Marie de Béthune aimait fort une jeune religieuse qui devait faire bientôt le malheur de l'abbaye. Françoise de Ségur, née en 1697, élevée à Gif, novice en 1714, spirituelle, très cultivée, mais initiée au jansénisme le plus étroit par Ambroise Morna et par le dominicain d'Abizzi, est nommée en 1719 coadjutrice de Marie de Béthune. Le faible Noailles la dispense de souscrire à la Bulle Unigenitus. Sous sa direction, le noviciat devient « un nid de jansénistes intransigeants ».

Tout cela était « parfaitement connu de M. de Noailles, qui n'en demeurait pas moins bienveillant pour l'abbaye. « Marie de Béthune » ne semble point s'être opposée non plus aux entreprises de la coadjutrice, soit que le désir de la paix... l'ait emporté chez elle sur tout autre sentiment..., soit plutôt qu'elle eût une confiance absolue dans Mme de Ségur. » Bref, à la mort de Marie de Béthune, (1733) l'abbaye de Gif était notoirement janséniste.

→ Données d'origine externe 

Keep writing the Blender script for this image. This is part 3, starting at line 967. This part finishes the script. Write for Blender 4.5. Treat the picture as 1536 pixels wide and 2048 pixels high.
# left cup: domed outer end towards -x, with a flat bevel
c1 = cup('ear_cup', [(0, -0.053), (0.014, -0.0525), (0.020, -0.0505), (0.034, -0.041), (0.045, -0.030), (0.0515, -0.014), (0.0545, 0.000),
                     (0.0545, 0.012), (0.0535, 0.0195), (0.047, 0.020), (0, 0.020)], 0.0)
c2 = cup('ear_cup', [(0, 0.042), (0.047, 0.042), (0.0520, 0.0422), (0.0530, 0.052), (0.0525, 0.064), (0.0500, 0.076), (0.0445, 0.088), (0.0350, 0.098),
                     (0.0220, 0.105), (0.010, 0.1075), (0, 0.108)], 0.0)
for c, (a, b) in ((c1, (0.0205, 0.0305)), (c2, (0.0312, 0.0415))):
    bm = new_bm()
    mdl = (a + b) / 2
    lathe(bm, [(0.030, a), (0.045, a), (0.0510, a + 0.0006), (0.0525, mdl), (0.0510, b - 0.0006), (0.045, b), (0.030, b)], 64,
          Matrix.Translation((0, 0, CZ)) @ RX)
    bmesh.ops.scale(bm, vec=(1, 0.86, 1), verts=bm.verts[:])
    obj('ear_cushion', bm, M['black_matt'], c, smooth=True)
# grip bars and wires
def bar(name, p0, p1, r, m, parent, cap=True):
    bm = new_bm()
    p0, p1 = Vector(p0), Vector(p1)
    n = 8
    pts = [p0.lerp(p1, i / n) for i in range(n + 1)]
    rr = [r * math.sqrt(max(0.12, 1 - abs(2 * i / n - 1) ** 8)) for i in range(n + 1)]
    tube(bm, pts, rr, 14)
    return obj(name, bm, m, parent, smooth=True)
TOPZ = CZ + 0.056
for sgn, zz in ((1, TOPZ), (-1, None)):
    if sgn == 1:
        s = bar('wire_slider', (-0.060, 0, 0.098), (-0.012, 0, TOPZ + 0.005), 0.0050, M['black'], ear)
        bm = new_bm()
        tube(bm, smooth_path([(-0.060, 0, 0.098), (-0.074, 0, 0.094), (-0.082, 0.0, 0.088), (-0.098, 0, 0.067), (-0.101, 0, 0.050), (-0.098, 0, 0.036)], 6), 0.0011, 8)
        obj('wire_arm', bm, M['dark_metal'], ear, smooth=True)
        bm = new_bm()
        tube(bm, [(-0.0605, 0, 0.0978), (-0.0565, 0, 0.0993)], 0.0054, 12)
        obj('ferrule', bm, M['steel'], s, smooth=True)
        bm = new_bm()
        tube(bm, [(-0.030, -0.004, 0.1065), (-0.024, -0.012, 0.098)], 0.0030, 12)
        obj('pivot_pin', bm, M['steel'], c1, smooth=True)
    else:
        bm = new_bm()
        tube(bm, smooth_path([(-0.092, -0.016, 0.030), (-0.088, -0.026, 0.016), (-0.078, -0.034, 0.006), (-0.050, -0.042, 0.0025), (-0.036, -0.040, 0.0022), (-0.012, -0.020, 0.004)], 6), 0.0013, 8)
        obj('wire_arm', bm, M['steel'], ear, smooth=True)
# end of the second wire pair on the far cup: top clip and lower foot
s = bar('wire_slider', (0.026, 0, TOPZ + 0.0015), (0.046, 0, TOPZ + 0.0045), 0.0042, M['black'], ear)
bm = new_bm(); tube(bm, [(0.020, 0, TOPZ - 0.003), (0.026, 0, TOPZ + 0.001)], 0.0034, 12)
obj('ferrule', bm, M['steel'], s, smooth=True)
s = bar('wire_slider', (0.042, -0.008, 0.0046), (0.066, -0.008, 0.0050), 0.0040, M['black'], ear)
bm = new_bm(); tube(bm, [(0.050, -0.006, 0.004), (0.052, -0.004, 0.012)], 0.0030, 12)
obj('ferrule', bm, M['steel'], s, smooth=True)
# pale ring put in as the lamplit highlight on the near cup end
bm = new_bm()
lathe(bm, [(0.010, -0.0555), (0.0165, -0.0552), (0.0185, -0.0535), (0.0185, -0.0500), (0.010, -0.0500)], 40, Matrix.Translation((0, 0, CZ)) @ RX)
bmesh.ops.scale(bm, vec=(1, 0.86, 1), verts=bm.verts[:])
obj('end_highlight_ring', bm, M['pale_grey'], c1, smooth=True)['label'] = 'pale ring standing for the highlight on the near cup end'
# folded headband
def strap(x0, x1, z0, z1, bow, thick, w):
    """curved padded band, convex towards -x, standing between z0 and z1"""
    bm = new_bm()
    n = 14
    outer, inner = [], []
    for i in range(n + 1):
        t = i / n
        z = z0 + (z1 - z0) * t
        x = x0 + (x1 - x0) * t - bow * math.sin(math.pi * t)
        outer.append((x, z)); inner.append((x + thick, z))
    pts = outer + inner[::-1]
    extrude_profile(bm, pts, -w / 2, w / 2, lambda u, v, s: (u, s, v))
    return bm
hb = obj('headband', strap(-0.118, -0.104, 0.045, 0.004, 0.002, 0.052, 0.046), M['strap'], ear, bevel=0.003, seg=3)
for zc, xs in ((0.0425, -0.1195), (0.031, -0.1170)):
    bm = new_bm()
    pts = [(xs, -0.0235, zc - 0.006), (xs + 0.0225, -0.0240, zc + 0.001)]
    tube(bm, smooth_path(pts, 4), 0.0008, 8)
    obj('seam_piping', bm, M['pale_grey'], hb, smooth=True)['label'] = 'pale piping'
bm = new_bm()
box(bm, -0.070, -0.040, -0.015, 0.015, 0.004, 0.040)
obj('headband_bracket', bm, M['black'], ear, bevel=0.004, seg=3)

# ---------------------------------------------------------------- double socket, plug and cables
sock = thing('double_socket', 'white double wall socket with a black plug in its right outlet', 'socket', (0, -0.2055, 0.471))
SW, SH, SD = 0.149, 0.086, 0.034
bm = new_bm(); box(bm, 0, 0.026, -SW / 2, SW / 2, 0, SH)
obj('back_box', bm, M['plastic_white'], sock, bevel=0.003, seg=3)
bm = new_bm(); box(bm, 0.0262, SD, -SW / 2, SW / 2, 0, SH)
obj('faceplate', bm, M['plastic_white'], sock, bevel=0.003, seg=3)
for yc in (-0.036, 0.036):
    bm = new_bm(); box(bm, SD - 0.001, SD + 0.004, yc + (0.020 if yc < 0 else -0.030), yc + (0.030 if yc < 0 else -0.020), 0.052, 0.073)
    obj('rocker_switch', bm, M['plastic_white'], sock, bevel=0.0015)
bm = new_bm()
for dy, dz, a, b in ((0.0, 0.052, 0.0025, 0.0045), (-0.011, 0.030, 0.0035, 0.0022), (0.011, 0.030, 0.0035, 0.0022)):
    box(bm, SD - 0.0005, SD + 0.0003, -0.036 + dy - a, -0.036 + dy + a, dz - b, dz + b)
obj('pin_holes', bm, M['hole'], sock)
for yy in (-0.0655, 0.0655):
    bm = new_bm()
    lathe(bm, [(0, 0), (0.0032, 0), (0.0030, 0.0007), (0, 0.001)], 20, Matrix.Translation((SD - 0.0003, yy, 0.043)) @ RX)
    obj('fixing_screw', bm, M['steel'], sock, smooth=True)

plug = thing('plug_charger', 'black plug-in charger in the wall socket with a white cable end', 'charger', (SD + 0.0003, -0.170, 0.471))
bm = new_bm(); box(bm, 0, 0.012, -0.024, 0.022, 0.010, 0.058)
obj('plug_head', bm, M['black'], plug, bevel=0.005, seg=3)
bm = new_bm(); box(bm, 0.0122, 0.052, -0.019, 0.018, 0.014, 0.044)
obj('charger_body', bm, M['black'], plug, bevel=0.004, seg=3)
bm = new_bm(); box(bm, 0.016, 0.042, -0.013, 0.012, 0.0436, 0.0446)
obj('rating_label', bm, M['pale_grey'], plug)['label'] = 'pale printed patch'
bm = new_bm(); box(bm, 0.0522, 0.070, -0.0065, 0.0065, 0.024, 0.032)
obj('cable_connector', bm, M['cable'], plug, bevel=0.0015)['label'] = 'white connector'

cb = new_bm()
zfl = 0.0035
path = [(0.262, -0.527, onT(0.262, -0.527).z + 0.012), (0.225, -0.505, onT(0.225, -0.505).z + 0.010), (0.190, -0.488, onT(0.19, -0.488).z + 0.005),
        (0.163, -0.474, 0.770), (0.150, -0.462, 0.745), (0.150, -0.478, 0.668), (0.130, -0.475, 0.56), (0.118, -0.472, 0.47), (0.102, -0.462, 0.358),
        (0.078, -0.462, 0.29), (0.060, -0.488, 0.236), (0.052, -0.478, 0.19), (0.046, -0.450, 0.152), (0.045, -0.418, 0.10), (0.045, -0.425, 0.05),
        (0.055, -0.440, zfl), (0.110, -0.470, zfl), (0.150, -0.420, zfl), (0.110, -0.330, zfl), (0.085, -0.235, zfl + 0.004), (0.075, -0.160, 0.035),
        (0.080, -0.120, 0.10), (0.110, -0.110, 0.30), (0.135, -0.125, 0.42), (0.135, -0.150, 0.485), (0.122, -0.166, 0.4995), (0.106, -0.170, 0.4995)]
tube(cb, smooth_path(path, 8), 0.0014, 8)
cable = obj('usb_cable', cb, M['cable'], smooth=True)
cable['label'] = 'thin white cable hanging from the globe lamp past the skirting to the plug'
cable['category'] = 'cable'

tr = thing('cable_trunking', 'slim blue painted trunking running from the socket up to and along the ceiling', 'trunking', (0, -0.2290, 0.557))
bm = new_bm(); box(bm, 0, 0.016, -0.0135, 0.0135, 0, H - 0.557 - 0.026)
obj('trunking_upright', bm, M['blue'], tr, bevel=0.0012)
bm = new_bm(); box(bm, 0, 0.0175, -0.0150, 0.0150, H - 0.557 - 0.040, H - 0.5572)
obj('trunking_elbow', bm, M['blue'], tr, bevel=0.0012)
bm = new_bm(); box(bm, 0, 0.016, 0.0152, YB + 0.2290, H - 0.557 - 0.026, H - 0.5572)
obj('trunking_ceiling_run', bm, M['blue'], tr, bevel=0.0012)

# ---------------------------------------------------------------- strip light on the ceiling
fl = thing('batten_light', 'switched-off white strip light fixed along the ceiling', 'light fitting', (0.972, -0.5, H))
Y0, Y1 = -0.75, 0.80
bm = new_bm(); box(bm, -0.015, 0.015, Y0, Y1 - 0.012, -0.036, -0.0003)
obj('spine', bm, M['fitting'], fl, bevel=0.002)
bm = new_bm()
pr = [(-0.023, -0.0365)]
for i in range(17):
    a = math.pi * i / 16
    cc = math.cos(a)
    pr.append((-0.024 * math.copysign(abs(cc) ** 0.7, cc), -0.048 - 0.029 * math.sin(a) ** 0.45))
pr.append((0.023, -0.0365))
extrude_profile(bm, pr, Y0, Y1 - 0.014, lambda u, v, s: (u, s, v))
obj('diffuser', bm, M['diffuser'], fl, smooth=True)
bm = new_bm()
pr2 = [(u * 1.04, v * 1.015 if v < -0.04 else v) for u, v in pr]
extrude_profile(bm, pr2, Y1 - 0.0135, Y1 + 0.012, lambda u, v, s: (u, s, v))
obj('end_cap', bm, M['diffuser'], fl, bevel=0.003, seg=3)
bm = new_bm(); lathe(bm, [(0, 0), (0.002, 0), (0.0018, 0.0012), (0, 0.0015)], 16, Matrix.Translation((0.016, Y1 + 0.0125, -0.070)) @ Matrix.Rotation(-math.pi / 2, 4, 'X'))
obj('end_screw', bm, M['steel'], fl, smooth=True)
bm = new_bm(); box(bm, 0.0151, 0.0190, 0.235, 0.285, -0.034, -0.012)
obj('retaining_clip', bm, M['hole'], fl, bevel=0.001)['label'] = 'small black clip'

Un jour, en 1748, Françoise de Ségur « se mit à examiner les livres... du couvent ; elle en retira tous ceux qui ne lui parurent pas conformes à l'esprit et à la doctrine de Jansénius et de Quesnel, puis elle en fit un autodafé. « Je viens, écrivait-elle le lendemain, de purger notre bibliothèque de tous les livres jésuitiques... et je voudrais que tous ceux de cette espèce, répandus par le monde, eussent le même sort ». Elle mourut dans ces sentiments, après avoir proféré « les plus violents anathèmes contre le pape, la bulle Unigenitus et tous ceux qu'elle en nommait les fauteurs » (1759). Elle fut la dernière abbesse de Gif, ayant contribué plus que personne, à la ruine de cette maison.